Charley-One-Eye (1973)    1 Stars

“Somebody told the black man he wasn’t a slave anymore. Somebody told the red man this land was his. Somebody lied. Somebody is going to pay.”

 

Charley One-Eye (1973)

Director: Don Chaffey

Cast: Richard Roundtree, Roy Thinnes, Nigel Davenport

Synopsis: A black, Union Army deserter and his crippled American Indian hostage form a strained partnership in the interests of surviving the advancing threats of a racist bounty hunter and neighboring bandits.

 

 

 

 

 

 

Charley One-Eye is something of a curiosity. A British-American co-production, it was financed by TV personality David Frost’s David Paradine company and directed by British director Don Chaffey in Andalucia, although it’s a Western set in the States. This curious mish-mash of influences and contributions is reflected in the movie itself which has a strange sense of not really knowing what sort of tone it’s aiming for. It has a trash sensibility in its scens of lurid, bloody violence and yet is loaded with the symbolism and religious allegory of some pretentious art movie.

Richard Roundtree (City Heat, Maniac Cop) is The Black Man, a deserter from the US Cavalry who killed his way out of an awkward situation in which he was caught in the sack with an officer’s wife. Wild dogs fighting over the carcass of a rabbit give us an idea of the future that awaits the deserter as he escapes into the desert (there’s a lot of apparent cruelty to animals in this picture, so if that sort of thing winds you up, I’d steer clear), and it’s not long before he comes across a sleeping red indian (Roy Thinnes – The Hindenburg – whose casting in the role, given the movie’s message regarding the exploitation of blacks and native Americans, is highly ironic) with a club foot whom he forces to journey with him.

These two odd travel companions eventually arrive at a deserted Mexican church where they decide to make camp. There are a number of chickens roaming the church grounds, one of whom has one eye and gives the movie its title. By now, the relationship between the two men has passed beyond its initial adversarial stage into one of tentative friendship, but that friendship is tested with the arrival of a bounty hunter (Nigel Davenport – Peeping Tom) who plans to turn the black man in for the $500 reward on his head.

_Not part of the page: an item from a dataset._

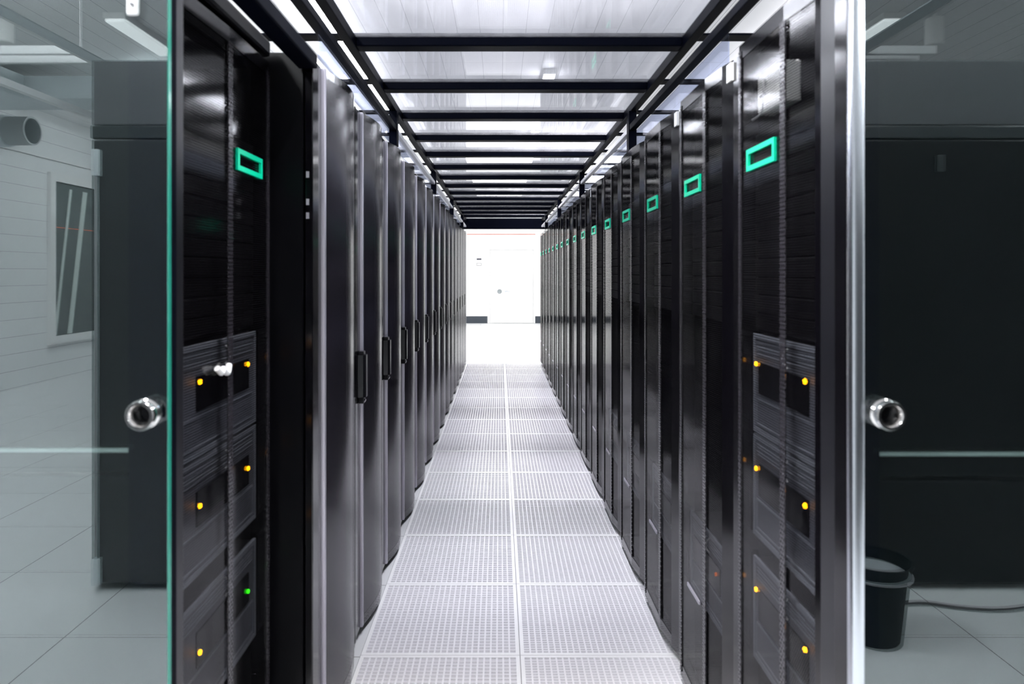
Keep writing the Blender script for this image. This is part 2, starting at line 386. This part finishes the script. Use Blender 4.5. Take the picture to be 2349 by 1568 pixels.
for z1, z0, la, c2, name in [(-.163,-.420,-.085,'amber','topmost dark grey enclosure with two amber lights'),(-.425,-.69,-.105,'amber','middle dark grey enclosure with two amber lights'),(-.745,-1.02,-.118,'green','lowest dark grey enclosure with an amber and a green light')]:
    server(-1, '%s in the nearest left rack' % name, EYE+z1, EYE+z0, fx, yc, [(1.586-yc, la, 'amber'), (1.890-yc, la, c2)], 'blade enclosures in the nearest left rack', (-.135, .19))
yc = R0+.905
server(1, 'dark enclosure with one dim orange light low in the second right rack', .62, .36, .667, yc, [(-.052,-.095,'red')], 'enclosures low in the right row')
for k in (2, 3, 4): 
    server(1, 'dark enclosure barely visible low in the %s right rack' % ORD[k], .62, .36, .667, R0+.305+.6*k, [], 'enclosures low in the right row')
# white box with cable behind the door of the nearest right rack
wb = empty('network_box', (.668, 1.73, 1.855), 'white box with a hanging cable behind the mesh of the nearest right rack', 'network box')
MB().box(.006, .05, -.075, .09, -.005, .095, .006).build('casing', M['white'], wb)
MB().box(.0035, .0065, .015, .083, .002, .088, .001).build('port_panel', M['white'], wb)
MB().box(.001, .004, .030, .066, .036, .042).build('port', M['ink'], wb)
MB().tube(smooth_path([(-.001,.03,.075),(-.006,.018,.05),(-.006,.022,.02),(-.004,.04,-.008),(-.004,.10,-.012),(-.004,.13,-.008)]), .0028).build('cable', M['wire'], wb, smooth=True)
# pale knob and mark at the left rack
o = MB().tube(smooth_path([(-.652,1.610,1.222),(-.648,1.625,1.210),(-.650,1.640,1.216),(-.648,1.66,1.205),(-.652,1.680,1.220)]), .0075).build('white_tie', M['label'], smooth=True)
tag(o, 'crumpled white tie on the left rack door above the amber lights', 'cable tie')

# ---- second rack type on the left: bowed fine mesh doors with bright edge trims
L2 = 2.035; FX2 = -.545; LH = 2.085
def bowed_rack(label, group):
    t = empty('bowed_door_rack', (0,0,0), label, 'server rack', group)
    b = MB()
    b.box(-1.05,-.03, -.297,-.28, .02, LH); b.box(-1.05,-.03, .28,.297, .02, LH); b.box(-1.05,-.03,-.28,.28, LH-.02, LH)
    b.box(-1.05,-1.03,-.28,.28,.02,LH-.02); b.box(-1.03,-.03,-.28,.28,.02,.05)
    for y in (-.24,.24):
        for x in (-.95,-.15): b.box(x-.025, x+.025, y-.025, y+.025, .0105, .02)
    b.build('body', M['rackblack'], t)
    n = 14; ya, yb = -.138, .287
    arc = [(-.002+.030*math.sin(PI*k/n), ya+(yb-ya)*k/n) for k in range(n+1)]
    d = MB()
    for z0, z1 in ((.03,.07),(LH-.03,LH-.004)):
        d.prism(arc+[(-.028,yb),(-.028,ya)], z0, z1)
    d.prism([(-.028,ya+.0),(arc[0][0]-.001,ya),(arc[0][0]-.001,ya-.012),(-.028,ya-.012)], .03, LH-.004)
    d.prism([(-.028,yb),(arc[-1][0],yb),(arc[-1][0],yb+.010),(-.028,yb+.010)], .03, LH-.004)
    door = d.build('door', M['rack2'], t)
    inner = [(x-.0018, y) for x, y in arc]
    MB().prism([(x-.0003,y) for x, y in arc]+inner[::-1], .0705, LH-.0305).build('perforated_panel', M['finemesh'], door, smooth=True)
    MB().box(-.026, .003, ya-.030, ya-.0125, .035, LH-.006, .004).build('edge_trim', M['edge'], door, smooth=True, label='bright metal edge trim')
    MB().box(-.026, -.008, -.258, ya-.034, .035, LH-.006, .002).build('side_frame', M['rack2'], door)
    MB().box(-.026, -.002, -.292, -.272, .035, LH-.010, .003).build('side_trim', M['rack2'], door)
    h = MB(); h.prism([(-.0075,-.215),(.012,-.211),(.022,-.202),(.022,-.172),(.010,-.157),(.0035,-.157),(.0035,-.171),(-.0075,-.172)], .955, 1.12)
    h.box(-.007, .014, -.209, -.173, 1.12, 1.135, .003); h.box(-.007, .014, -.209, -.173, .93, .955, .003)
    hd = h.build('door_handle', M['black'], door, label='black lever handle')
    MB().lathe([(0,0),(.006,0),(.007,.003),(.004,.006),(0,.006)], Matrix.Translation((.0125,-.190,.942)) @ Matrix.Rotation(PI/2,4,'Y'), 16).build('lock', M['chrome'], hd, smooth=True)
    # hinge screws down the near flank, which shows edge-on
    for z in (1.72, 1.64, 1.60):
        MB().box(-.020, -.012, -.2985, -.2955, z, z+.018).build('latch', M['edge'], t)
    return t
proto = bowed_rack('', 'bowed door racks on the left')
for k in range(15):
    o = proto if k == 0 else copy_tree(proto)
    put(o, FX2, L2+.3+.6*k)
    if k == 0: firsts = [q for q in bpy.data.objects if q.name.split('.')[0] == 'door_handle' and q.parent and q.parent.parent == o]
    o['label'] = ('dark rack with bowed mesh door and bright trim, %s of its kind from the camera' % ORD[k]) if k else 'nearest bowed door rack on the left, its black side facing the camera'

for q in firsts:     # the nearest bowed door shows no lever
    for ch in list(q.children): bpy.data.objects.remove(ch)
    bpy.data.objects.remove(q)

# ------------------------------------------------------------------ containment canopy over the aisle
cn = empty('aisle_canopy', (0, 6.5, 2.2), 'black framed canopy with clear roof sheets over the aisle between the racks', 'canopy')
def part(mb, name, m, **k):
    o = mb.build(name, m, **k); o.parent = cn; o.location = (0, -6.5, -2.2); return o
UB = EYE+.822; UT = UB+.034
XA, XB_ = -.540, .682
YE = 11.0
for x in (XA, XB_): part(MB().box(x-.018, x+.018, 1.3, YE, UB-.004, UT+.004, .003), 'upper_rail', M['frameblack'])
for x in (-.538, .672):
    part(MB().box(x-.016, x+.016, 1.30, 3.55, 2.160, 2.190, .003), 'lower_rail', M['frameblack'])
    part(MB().box(x-.014, x+.014, 3.551, YE, 2.160, 2.185, .003), 'lower_rail', M['silver'], label='pale metal lower rail, partly lightened in colour')  # paler far stretch: light on the rail partly put into its colour
    for k in range(4):
        y = 3.55+2.15*k
        part(MB().box(x-.020, x+.020, y-.03, y+.03, (2.086 if x < 0 else 2.056), UB-.005, .002), 'post', M['frameblack'])
k = 0
for k in range(-1, 15):
    y = 2.53+.6*k
    if y > YE-.1: break
    b = MB(); b.box(-.95, 1.12, y, y+.07, UT+.005, UT+.013, .001); b.box(XA+.018, XB_-.018, y, y+.07, UB, UT+.0045, .004)
    part(b, 'crossbar', M['frameblack'])
    if y+.6 <= YE: part(MB().box(XA+.019, XB_-.019, y+.0705, y+.5995, UT-.002, UT+.002), 'roof_sheet', M['roof'])
part(MB().box(-.60, .72, YE, YE+.05, 2.13, UT, .003), 'end_header', M['frameblack'])
for x, zb in ((-.545, 2.087), (.690, 2.058)):
    part(MB().box(x-.002, x+.002, 2.1, YE-.03, zb, 2.159), 'side_sheet', M['bluesheet'], label='thin blue tinted upright sheet')
# header rail at rack-top level over the set-back nearest left rack
part(MB().box(-.585, -.530, 1.3, 2.03, 2.035, 2.075, .004), 'header_rail', M['frameblack'])
o = MB().box(-1.6, -.655, 1.42, 2.0, RH+.002, RH+.05, .01).build('rack_top_cover', M['rackblack']); tag(o, 'black cover lying on top of the nearest left rack', 'rack cover')

# ------------------------------------------------------------------ row ends, posts, glass doors
def end_panel(s, xin, y0, label):
    t = empty('row_end_panel', (s*xin, y0, 0), label, 'end panel')
    X = lambda a, b: (a, b) if s > 0 else (-b, -a)
    MB().box(*X(0, 1.25), 0, .028, .012, 1.075, .003).build('lower_panel', M['panelend'], t)
    MB().box(*X(0, 1.25), 0, .028, 1.08, 1.118, .003).build('middle_rail', M['panelend'], t)
    MB().box(*X(0, 1.25), 0, .028, 1.126, 2.3, .003).build('upper_panel', M['panelend'], t)
    MB().box(*X(0, 1.25), -.004, .024, 1.1185, 1.1245).build('metal_strip', M['stripmetal'], t)
    return t
end_panel(1, .665, 1.236, 'black panel closing the end of the right rack row, behind the right glass')
end_panel(-1, .655, 1.262, 'black panel closing the end of the left rack row, behind the left glass')
t = empty('door_post', (.62, 1.22, 0), 'black upright post at the right of the aisle opening', 'post')
MB().box(0, .045, .0, .012, .011, 2.35, .001).build('near_flange', M['frameblack'], t)
MB().box(-.004, .014, .0125, .068, .011, 2.35, .006).build('profile', M['rack2'], t)
MB().box(.003, .014, .0685, .1365, .011, 2.35, .004).build('inner_profile', M['black'], t)
t = empty('door_post', (-.62, 1.22, 0), 'black upright post at the left of the aisle opening', 'post')
MB().box(-.030, .046, .0, .020, .011, 2.35, .001).build('near_flange', M['frameblack'], t)
MB().box(-.028, .042, .0205, .060, .011, 2.35, .006).build('inner_profile', M['black'], t)
def sliding(s, xe, label):
    t = empty('glass_door', (s*xe, 1.19, 0), label, 'glass door')
    X = lambda a, b: (a, b) if s > 0 else (-b, -a)
    MB().box(*X(.0035 if s < 0 else -.0065, .95), 0, .010, .015, 2.30).build('pane', M['glass'], t)
    return t
gl = sliding(-1, .5635, 'left sliding glass door with green edge and round steel pull')
MB().box(-.0032, -.0012, -.0005, .0105, .015, 2.30, .001).build('pane_edge', M['glassedge'], gl, label='green glass edge')
gr = sliding(1, .628, 'right sliding glass door with bright metal edge and round steel pull')
MB().box(-.029, -.007, -.006, .016, .015, 2.30, .004).build('edge_profile', M['alu'], gr, smooth=True, label='bright aluminium edge profile')
def pull(parent, x, z):
    prof = [(.0,-.006),(.0155,-.006),(.0165,.020),(.021,.027),(.026,.027),(.0285,.023),(.0285,.019),(.024,.014),(.0235,.004),(.028,.0),(.0,.0)]
    # axis towards the camera (-y)
    MB().lathe([(.0001,.002),(.0145,.002),(.0152,.018),(.019,.0235),(.0235,.0235),(.0258,.020),(.0258,.016),(.022,.012),(.022,.006),(.0255,.003),(.0255,.0),(.0001,.0)],
      Matrix.Translation((x, -.0005, z)) @ Matrix.Rotation(PI/2, 4, 'X')).build('pull_ring', M['chrome'], parent, smooth=True)
    MB().lathe([(.0001,.0045),(.0140,.0045),(.0140,.0025),(.0001,.0025)], Matrix.Translation((x, -.0005, z)) @ Matrix.Rotation(PI/2, 4, 'X')).build('recess', M['screen'], parent)
pull(gl, -(.603-.5635), EYE-.240); pull(gr, .656-.628, EYE-.240)
sp = MB().box(-.071,-.050, -.006, -.0004, EYE+.437, EYE+.50, .004).build('lock_plate', M['white'], gl, label='small white plate')
MB().lathe([(.0001,.003),(.003,.003),(.003,0),(.0001,0)], Matrix.Translation((-.0605,-.006,EYE+.455)) @ Matrix.Rotation(PI/2,4,'X'), 12).build('screw', M['ink'], sp)

# ------------------------------------------------------------------ the corridor behind the camera (mirrored in the doors)
GY = 1.19
def V(px, py, zv):      # a mirrored point: where the real thing stands
    return ((px-1146)*zv/1600, 2*GY-zv, EYE+(625-py)*zv/1600)
ry = 2*GY-3.16
def cabinet(x0, x1, label, latch_x=None, edge=False):
    t = empty('tall_cabinet', ((x0+x1)/2, ry, 0), label, 'cabinet'); o = -(x0+x1)/2; a, b = x0+o, x1+o
    MB().box(a, b, -1.1, -.03, .02, 2.05, .004).build('body', M['oppodark'], t)
    MB().box(a+.003, b-.003, -1.05, -.012, 2.115, 2.41, .004).build('top_screen', M['screen2'], t)
    MB().box(a, b, -.04, -.004, 2.052, 2.112, .006).build('top_rail', M['oppodark'], t)
    d = MB().box(a+.01, b-.01, -.029, 0, .03, 2.045, .005).build('door', M['oppo' if edge else 'oppo2'], t)
    if latch_x: MB().box(latch_x+o-.018, latch_x+o+.018, .0005, .012, 1.90, 1.975, .004).build('latch', M['oppodark'], d)
    if edge:
        e = MB(); e.tube([(a+.035, .008, .10), (a+.035, .008, 2.0)], .006); e.build('hinge_rod', M['pipe'], d)
        for z in (.09, 1.94): MB().box(a+.018, a+.052, .0005, .02, z-.06, z+.06, .004).build('hinge', M['duct'], d)
    return t
cabinet(.95, 3.9, 'dark cabinet row opposite the right glass door, seen mirrored', latch_x=V(2158,350,3.16)[0])
cabinet(-1.86, -.85, 'dark tall cabinet opposite the left glass door, seen mirrored', edge=True)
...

Although its set on the open plains, Charley One-Eye has the feel of a stage play about it due to the fact that, apart from a relatively brief intrusion by the bounty hunter and a few other assorted characters, it’s pretty much a two-header between Roundtree and Thinnes. Although Roundtree has the bulk of the lines and the showier role, it’s Thinnes, as the monosyllabic Indian who gives the most effective performance, giving his character a dignity and grace that belies his grubby appearance. Writer Keith Leonard, whose only screen credit this was, lays on the symbolism a little too thick at times, and Charley One-Eye lacks the potency for which it appeared to be striving, but it’s nonetheless a rewarding watch.